* Start Source material *
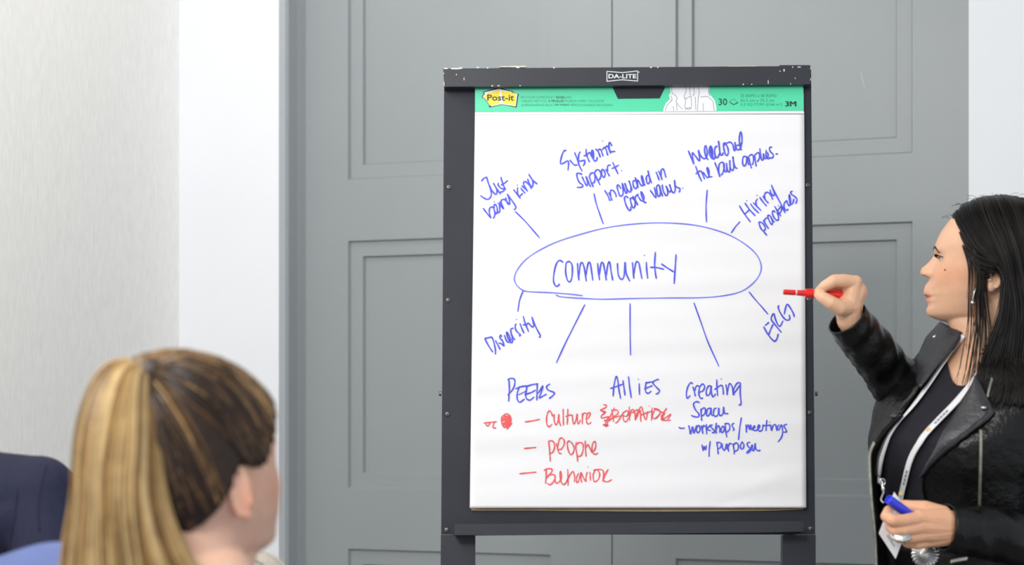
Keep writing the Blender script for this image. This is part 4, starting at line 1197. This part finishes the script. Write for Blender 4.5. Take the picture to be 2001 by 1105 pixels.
# frizz along the crown
for _ in range(60):
    g = NEARG[random.randint(0, 4)]; g2 = FARG[random.randint(0, 4)]
    p = hp(*[random.uniform(-1, 1) * 3 + v for v in g[0]]); p += Vector((random.uniform(-.03, .03), random.uniform(-.02, .02), -.004))
    d = Vector((random.uniform(-.02, .02), random.uniform(-.02, .02), random.uniform(.001, .004)))
    mb.tube(cr([p, p + d * .5 + Vector((0, 0, .002)), p + d], 3), [.0003] * 7, 4)
# hair before and behind the ear, thin locks over the collarbone
LOCK = [[(34, 78, 20), (26, 82, -8), (22, 80, -35), (24, 78, -75), (26, 80, -120), (34, 88, -165), (40, 95, -205), (44, 98, -240)],
        [(26, 82, 15), (16, 84, -12), (14, 84, -40), (16, 82, -80), (14, 84, -125), (16, 92, -170), (20, 98, -212), (22, 100, -248)],
        [(18, 84, 10), (6, 86, -8), (8, 84, -40), (4, 86, -85), (-2, 90, -130), (-2, 96, -175), (4, 102, -215), (4, 104, -252)]]
strands(mb, gw([[(a + 14, b - 6, c) for a, b, c in g] for g in LOCK[:2]]), 13, .0006, .005, (1,), fix=lambda p: out_of_torso(p, .012), ends=.6)
strands(mb, gw(LOCK), 46, .0006, .0055, (0, 1, 1), fix=lambda p: out_of_torso(p, .012), ends=.5)
TEMP = [[(66, 20, 78), (60, 48, 60), (48, 68, 32), (30, 80, 6), (10, 88, -6), (-14, 92, -16)], [(60, 44, 62), (50, 62, 42), (40, 74, 18), (24, 82, -8), (6, 87, -14), (-16, 91, -22)], [(44, 70, 30), (36, 76, 8), (28, 80, -14), (18, 81, -30), (8, 82, -38), (0, 83, -40)]]
strands(mb, gw(TEMP), 210, .0011, .0024, (0, 0, 1))
sheet_of(mb, gw([[(a - 3, b - 3, c) for a, b, c in g] for g in TEMP[:2]]))
mb.build('hair', m_hairk, presenter, True, mats=[m_hairk, m_hairk2], label='long straight black hair')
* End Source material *
Copy out all the data exactly; skip the pictures.

Keep writing the Blender script for this image. This is part 4, starting at line 1197. This part finishes the script. Write for Blender 4.5. Take the picture to be 2001 by 1105 pixels.
# frizz along the crown
for _ in range(60):
    g = NEARG[random.randint(0, 4)]; g2 = FARG[random.randint(0, 4)]
    p = hp(*[random.uniform(-1, 1) * 3 + v for v in g[0]]); p += Vector((random.uniform(-.03, .03), random.uniform(-.02, .02), -.004))
    d = Vector((random.uniform(-.02, .02), random.uniform(-.02, .02), random.uniform(.001, .004)))
    mb.tube(cr([p, p + d * .5 + Vector((0, 0, .002)), p + d], 3), [.0003] * 7, 4)
# hair before and behind the ear, thin locks over the collarbone
LOCK = [[(34, 78, 20), (26, 82, -8), (22, 80, -35), (24, 78, -75), (26, 80, -120), (34, 88, -165), (40, 95, -205), (44, 98, -240)],
        [(26, 82, 15), (16, 84, -12), (14, 84, -40), (16, 82, -80), (14, 84, -125), (16, 92, -170), (20, 98, -212), (22, 100, -248)],
        [(18, 84, 10), (6, 86, -8), (8, 84, -40), (4, 86, -85), (-2, 90, -130), (-2, 96, -175), (4, 102, -215), (4, 104, -252)]]
strands(mb, gw([[(a + 14, b - 6, c) for a, b, c in g] for g in LOCK[:2]]), 13, .0006, .005, (1,), fix=lambda p: out_of_torso(p, .012), ends=.6)
strands(mb, gw(LOCK), 46, .0006, .0055, (0, 1, 1), fix=lambda p: out_of_torso(p, .012), ends=.5)
TEMP = [[(66, 20, 78), (60, 48, 60), (48, 68, 32), (30, 80, 6), (10, 88, -6), (-14, 92, -16)], [(60, 44, 62), (50, 62, 42), (40, 74, 18), (24, 82, -8), (6, 87, -14), (-16, 91, -22)], [(44, 70, 30), (36, 76, 8), (28, 80, -14), (18, 81, -30), (8, 82, -38), (0, 83, -40)]]
strands(mb, gw(TEMP), 210, .0011, .0024, (0, 0, 1))
sheet_of(mb, gw([[(a - 3, b - 3, c) for a, b, c in g] for g in TEMP[:2]]))
mb.build('hair', m_hairk, presenter, True, mats=[m_hairk, m_hairk2], label='long straight black hair')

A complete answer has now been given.